Conservation efforts look to turn China’s Grand Canal into World Heritage site
The Grand Canal, a 1,800 kilometer-long waterway stretching from Beijing in the north to Hangzhou in the south linking six of China’s river systems – the Yellow, the Huai, the Qiantang, the Wei, the Hai and the Yangtze – is seeing a revival of conservation efforts following the establishment of a national organization to protect the world’s oldest canal system.
Conservation of the canal was on the agenda at the most recent meeting of China’s top political advisory body – the Chinese People’s Political Consultative Conference. The body has been pushing to have the canal listed as a UNESCO World Heritage site within five years. But conservation of the waterway could prove difficult. Stretches of the northern most sections of the canal have dried up or become impassable pools of wastewater. Today only 1000 kilometers of the canal remains in operation.
David Lague reported yesterday in The New York Times that a US$250 million makeover that began in 2001 has improved water quality and spurred urban renewal and a small 24-mile section of the canal near Hangzhou, but that cleaning up the entire canal could take years and cost as much as US$2.5 billion.
“There is a lack of awareness about the canal,” said Luo Zhewen, an expert in ancient architecture at the State Bureau of Cultural Heritage and a leading authority on the Great Wall. “It is a living relic, not just something from the past.”

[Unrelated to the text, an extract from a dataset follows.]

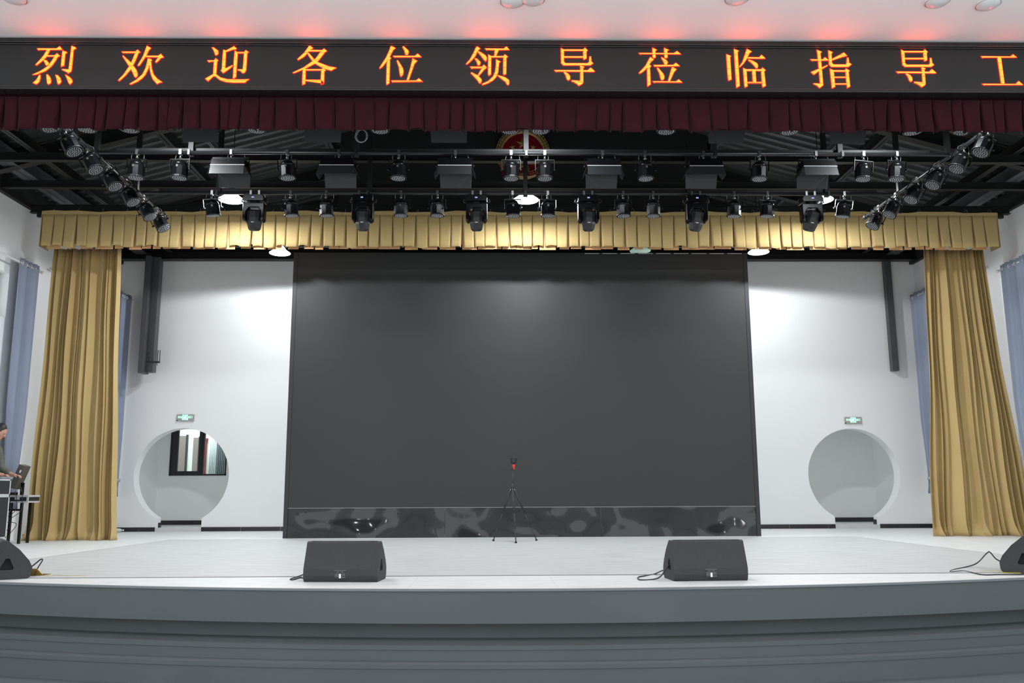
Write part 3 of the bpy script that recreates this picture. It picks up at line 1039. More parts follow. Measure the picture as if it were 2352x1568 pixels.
# ---------------------------------------------------------------- big LED screen
SY = 15.17
t = thing('led_screen', 'huge switched-off matt black LED wall standing at the back of the stage', 'screen')
sp = MB()
sp.box(-4.045, 3.965, SY, SY + 0.10, 0.505, 5.0)
sp.build('display', 'screen_black', t)
sb = MB()
for i in range(3):
    xa = -4.04 + i * 8.0 / 3
    sb.box(xa + 0.002, xa + 8.0 / 3 - 0.002, SY - 0.006, SY + 0.08, 0.0, 0.50)
sb.build('base_panel', 'screen_base', t)
for s, (xa, xb) in (('l', (-4.115, -4.045)), ('r', (3.965, 4.035))):
    MB().box(xa, xb, SY - 0.01, SY + 0.75, 0, 5.0).build('side_panel', 'screen_frame', t)
MB().box(-4.045, 3.965, SY - 0.008, SY + 0.0, 0.497, 0.507).build('base_trim', 'print_grey', t)
ds = MB()  # light leaking over the cabinet top, painted as pale dashes
for i in range(10):
    p = atY(1343 + 41 * i, 583, SY - 0.005)
    ds.box(p.x, p.x + 0.26, SY - 0.004, SY + 0.0, 4.985, 4.992)
o = ds.build('leak_strips', 'print_white', t)
o['label'] = 'light leaks painted as short pale strips along the top right edge'

# ---------------------------------------------------------------- emblem
t = thing('wall_emblem', 'round red and gold emblem with five stars high on the dark wall above the screen', 'emblem', (-0.005, 15.12, 6.87))
disc = MB()
disc.cyl((0, 0.0, 0), (0, 0.03, 0), 0.44, 48)
disc.build('red_disc', 'emblem_red', t)
ring = MB()
ring.add(*(lambda n: ([(r * math.cos(2 * PI * k / n), y, r * math.sin(2 * PI * k / n)) for r, y in ((0.375, -0.01), (0.40, -0.045), (0.46, -0.05), (0.50, 0.0), (0.50, 0.03)) for k in range(n)],
                      [(i * n + k, i * n + (k + 1) % n, (i + 1) * n + (k + 1) % n, (i + 1) * n + k) for i in range(4) for k in range(n)]))(72))
ring.build('gold_rim', 'emblem_gold', t)
ears = MB()
for s in (-1, 1):
    for row, rr in enumerate((0.405, 0.445, 0.48)):
        for k in range(22):
            a = R(-70 + k * 7.4)
            c = Vector((s * rr * math.cos(a), -0.055, rr * math.sin(a)))
            ta = a + R(90 - 28 + row * 14)
            d = Vector((s * math.cos(ta), 0, math.sin(ta)))
            ears.cyl(c - d * 0.03, c + d * 0.03, 0.010, 5, 0.003)
ears.build('wheat_ears', 'emblem_gold', t)


def star(cx, cz, r, rot=0):
    pts = []
    for i in range(10):
        a = PI / 2 + rot + i * PI / 5
        q = r if i % 2 == 0 else r * 0.40
        pts.append((cx + q * math.cos(a), cz + q * math.sin(a)))
    m = MB()
    vs = [(p[0], -0.004, p[1]) for p in pts] + [(cx, -0.022, cz)]
    m.add(vs, [(i, (i + 1) % 10, 10) for i in range(10)])
    return m


star(0, 0.185, 0.125).build('star', 'emblem_gold', t)
for sx, sz, ro in ((-0.19, 0.115, 0.2), (0.19, 0.115, -0.2), (-0.085, 0.01, 0.1), (0.085, 0.01, -0.1)):
    star(sx, sz, 0.06, ro).build('star', 'emblem_gold', t)
g = MB()
for (a, b, c, d) in ((-0.17, 0.17, -0.115, -0.10), (-0.10, 0.10, -0.145, -0.125), (-0.06, 0.06, -0.10, -0.085), (-0.26, 0.26, -0.22, -0.19), (-0.13, 0.13, -0.19, -0.15)):
    g.box(a, b, -0.02, 0.0, c, d)
g.prism([(-0.19, -0.125), (0.19, -0.125), (0.12, -0.1), (-0.12, -0.1)], -0.024, 0, 'Y')
g.build('gate_relief', 'emblem_gold', t)
gr = MB()
gr.lathe([(0.07, -0.02), (0.115, -0.02), (0.115, 0.0), (0.07, 0.0), (0.07, -0.02)], 32, Matrix.Translation((0, -0.02, -0.345)) @ Matrix.Rotation(PI / 2, 4, 'X'), capt=False, capb=False)
for k in range(16):
    a = 2 * PI * k / 16
    gr.box(0.11, 0.135, -0.012, 0.012, -0.02, 0.0, Matrix.Translation((0, -0.02, -0.345)) @ Matrix.Rotation(PI / 2, 4, 'X') @ Matrix.Rotation(a, 4, 'Z'))
gr.build('gear', 'emblem_gold', t)
rb = MB()
for s in (-1, 1):
    pts = [(s * 0.46, -0.20), (s * 0.36, -0.30), (s * 0.20, -0.33), (s * 0.05, -0.40), (s * 0.10, -0.46), (s * 0.22, -0.42), (s * 0.32, -0.50), (s * 0.38, -0.44), (s * 0.40, -0.36)]
    rb.prism(pts, -0.05, -0.03, 'Y')
rb.build('ribbon', 'emblem_red', t)

# ---------------------------------------------------------------- lighting bars
ZR = 5.06


def bar_x(name, label, y, x0, x1, hang):
    t = thing(name, label, 'lighting bar')
    MB().cyl((x0, y, ZR), (x1, y, ZR), 0.024, 10).build('pipe', 'fixture_satin', t)
    MB().box(x0 + 0.2, x1 - 0.2, y + 0.10, y + 0.14, ZR + 0.05, ZR + 0.10).build('power_channel', 'black_steel', t)
    for hx in hang:
        m = MB()
        m.box(hx - 0.032, hx + 0.032, y + 0.04, y + 0.10, ZR - 0.02, roof_z(hx) - 0.2)
        m.build('hanger', 'black_steel', t)
        MB().box(hx - 0.015, hx + 0.015, y - 0.03, y + 0.04, ZR - 0.035, ZR + 0.035).build('pipe_clamp', 'fixture_satin', t)
    return t


YA, YBR, YCR = 12.18, 10.65, 9.15
bar_x('lighting_bar', 'rear black lighting bar running across the stage just in front of the gold valance', YA, -5.63, 5.36,
      [-4.55, -2.35, -0.06, 2.35, 4.40])
bar_x('lighting_bar', 'middle black lighting bar running across the stage, with six barn-door floods', YBR, -5.59, 5.40,
      [-4.42, -2.30, -0.10, 2.35, 4.0])
bar_x('lighting_bar', 'front black lighting bar mostly hidden behind the maroon valance', YCR, -5.54, 5.42, [-4.9, -2.2, 0.05, 2.2, 4.6])


def bar_y(label, xa, xb, hang):
    t = thing('lighting_bar', label, 'lighting bar')
    MB().cyl((xa, 9.0, ZR), (xb, 13.25, ZR), 0.024, 10).build('pipe', 'fixture_satin', t)
    MB().cyl((xb, 13.22, ZR), (xb + (xb - xa) / 4.25 * 0.12, 13.34, ZR), 0.034, 10).build('end_sleeve', 'black_steel', t)
    for hy in hang:
        hx = xa + (xb - xa) * (hy - 9.0) / 4.25
        MB().box(hx - 0.03, hx + 0.03, hy - 0.03, hy + 0.03, ZR + 0.02, roof_z(hx) - 0.2).build('hanger', 'black_steel', t)
    return t


bar_y('black lighting bar running front to back along the left of the stage', -5.59, -5.72, (10.75, 12.1))
bar_y('black lighting bar running front to back along the right of the stage', 5.47, 5.40, (10.75, 12.1))


# LED par can
def lens_mesh(r):
    m = MB()
    m.lathe([(0.001, 0.0), (r, 0.0), (r, 0.012)], 24, capb=False, capt=False)
    return m


def par_parts(t, tilt_x=0.0, tilt_y=0.0):
    """clamp at origin (pipe centre), body below it; tilt in radians"""
    cl = MB()
    cl.box(-0.016, 0.016, -0.03, 0.03, -0.03, 0.034)
    cl.cyl((0, 0, -0.03), (0, 0, -0.085), 0.010, 8)
    cl.cyl((0, 0, -0.06), (0, 0, -0.075), 0.018, 6)
    cl.build('clamp', 'chrome', t)
    yk = MB()
    rot = Matrix.Rotation(tilt_y, 4, 'Y')
    yk.box(-0.118, 0.118, -0.014, 0.014, -0.097, -0.090)
    for s in (-1, 1):
        yk.box(s * 0.118, s * 0.124, -0.016, 0.016, -0.235, -0.090)
        yk.cyl((s * 0.105, 0, -0.225), (s * 0.142, 0, -0.225), 0.012, 8)
    # the yoke swings with the tilt about the clamp
    for i, v in enumerate(yk.v):
        p = v - Vector((0, 0, -0.085))
        yk.v[i] = rot @ p + Vector((0, 0, -0.085))
    yk.build('yoke', 'fixture', t)
    mx = (Matrix.Translation((0, 0, -0.085)) @ rot @ Matrix.Translation((0, 0, -0.14)) @ Matrix.Rotation(tilt_x, 4, 'X'))
    bd = MB()
    bd.lathe([(0.035, 0.118), (0.062, 0.105), (0.084, 0.075), (0.096, 0.035)], 24, mx, capb=False)
    bd.lathe([(0.098, 0.035), (0.101, 0.03), (0.101, -0.105), (0.094, -0.112)], 10, mx, smooth=False, rot=0.3, capt=False)
    bd.build('body', 'fixture', t)
    hs = MB()
    for k in range(6):
        a = k * PI / 3 + 0.2
        hs.box(0.058, 0.062, -0.018, 0.018, 0.085, 0.10, mx @ Matrix.Rotation(a, 4, 'Z'))
    ln = MB()
    ln.lathe([(0.001, -0.112), (0.094, -0.112), (0.094, -0.118), (0.001, -0.118)], 24, mx, capb=False, capt=False)
    lo = ln.build('lens_plate', 'fixture_dark', t)
    bb = MB()
    for n_, rr in ((1, 0), (6, 0.026), (12, 0.052), (18, 0.078)):
        for k in range(n_):
            a = 2 * PI * k / n_ + rr * 9
            bb.sphere((rr * math.cos(a), rr * math.sin(a), -0.118), 0.0098, 6, 4, (1, 1, 0.5), mx)
    bo = bb.build('led_lenses', 'bead', lo)
    bo['label'] = 'rings of small pale LED lenses'
    cl2 = MB()
    cl2.lathe([(0.1015, -0.118), (0.106, -0.118), (0.106, -0.104), (0.1015, -0.104), (0.1015, -0.118)], 24, mx, capt=False, capb=False)
    cl2.box(0.1, 0.116, -0.03, 0.03, -0.124, -0.104, mx @ Matrix.Rotation(4.8, 4, 'Z'))
    cl2.build('filter_clip', 'fixture_satin', t)
    st = MB()
    st.box(-0.012, 0.012, -0.104, -0.1, 0.0, 0.028, mx)
    st.build('sticker', 'display_back', t)
    return mx


def cable_loop(t, w=0.09, dx=0.0, up=0.05, seed=0):
    rnd = random.Random(seed)
    pts = []
    for i in range(15):
        a = PI * 1.15 - (PI * 1.3) * i / 14
        pts.append((dx + w * math.cos(a) * rnd.uniform(0.95, 1.05), 0.02, -0.03 + up * math.sin(a) + (0 if 2 < i < 12 else -0.03)))
    pts.append((dx + w * 0.75, 0.0, -0.13))
    MB().tube(pts, 0.0028, 5).build('safety_cable', 'cable_grey', t)


def make_par(loc, label, group, tx, ty, rotz=0.0, seed=0):
    t = thing('par_light', label, 'stage light', loc, rotz, group)
    par_parts(t, tx, ty)
    cable_loop(t, 0.06 + (seed * 37 % 5) * 0.008, ((seed * 13) % 3 - 1) * 0.02, 0.045 + (seed % 4) * 0.01, seed)
    return t


# prototypes by tilt; later ones are copies
protos = {}


def place_par(loc, label, group, tx, ty, rotz, seed):
    key = (round(tx, 2), round(ty, 2), seed % 3)
    if key not in protos:
        protos[key] = make_par(loc, label, group, tx, ty, rotz, seed)
        return protos[key]
    r = dup(protos[key], loc, rotz, label)
    r['group'] = group
    return r


rowA = [489, 669, 750, 922, 1005, 1177, 1258, 1431, 1500, 1686, 1763, 1940]
tA = [(-6, 8), (-3, 6), (-3, 4), (0, 0), (0, 0), (0, 2), (0, 0), (0, 0), (0, -2), (-3, -4), (-3, -6), (-6, -10)]
for i, px in enumerate(rowA):
    p = atZ(px, 445, ZR)
    place_par((p.x, YA, ZR), 'black LED par can on the rear bar, %s of its twelve' % rank(i, 12), 'par cans on the rear lighting bar',
              R(-tA[i][0]), R(-tA[i][1]), R(tA[i][1] * 1.5), i)
rowB = [318, 417, 661, 916, 1174, 1251, 1482, 1745, 1985, 2062]
tB = [0, 0, -4, 0, 0, 0, 0, 4, 6, 6]
for i, px in enumerate(rowB):
    p = atZ(px, 352, ZR)
    place_par((p.x, YBR, ZR), 'black LED par can on the middle bar, %s of its ten' % rank(i, 10), 'par cans on the middle lighting bar',
              R(0), R(tB[i]), R(0), i + 1)
rowC = [99, 199, 297, 589, 873, 1172, 1241, 1530, 1813, 2095, 2221]
for i, px in enumerate(rowC):
    q = atY(px, 292, YCR)
    place_par((q.x, YCR, ZR + 0.0), 'LED par can peeping below the maroon valance, %s of eleven' % rank(i, 11),
              'par cans peeping below the maroon valance', R(0), R(-20 if px < 120 else 20 if px > 2180 else 0), 0, i + 2)
sideL = [(153, 293), (203, 338), (247, 379), (290, 417), (329, 453), (356, 481)]
sideR = [(2290, 296), (2218, 336), (2160, 376), (2108, 412), (2060, 448), (2025, 476)]
near = ['nearest the audience', 'second from the audience', 'third from the audience', 'third from the gold valance', 'second from the gold valance', 'nearest the gold valance']
for i, (px, py) in enumerate(sideL):
    p = atZ(px, py, ZR)
    fx = -5.59 - 0.13 * (p.y - 9.0) / 4.25
    place_par((fx, p.y, ZR), 'black LED par can on the left side bar, tilted inward, %s' % near[i], 'par cans on the left side bar', R(-4), R(-30), 0, 1)
for i, (px, py) in enumerate(sideR):
    p = atZ(px, py, ZR)
    fx = 5.47 - 0.07 * (p.y - 9.0) / 4.25
    place_par((fx, p.y, ZR), 'black LED par can on the right side bar, tilted inward, %s' % near[i], 'par cans on the right side bar', R(-4), R(30), 0, 1)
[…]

Despite the fact that the canal is no longer navigable between Beijing and the city of Jining in Shandong Province, about one-third of its length, the remaining section south to Hangzhou remains in heavy use.
More than 100,000 vessels ply the canal each year, carrying about 260 million tons of goods including coal and construction materials, according to figures released by the Ministry of Communications in March. That is three times as much cargo as is carried on the Beijing-Shanghai railway.
“The canal connects major coal bases in the north and serves as a cheap and convenient channel to transport coal to the fast developing Yangtze River Delta,” Zhou Liang, an official with the Ministry of Communications, said.
Shandong, Jiangsu, and Zhejiang provinces are planning to invest US$2.56 billion on dredging the waterway over the next three years which is expected to increase transportation capacity by 40 percent according to official statistics. When the project is completed, the canal will have a minimum of level-3 navigation ability, allowing 1,000-ton vessels to steam from Dongping Lake in Shandong province to Hangzhou.
At present, the section south of the Yangtze River only has a level-4 navigational ability.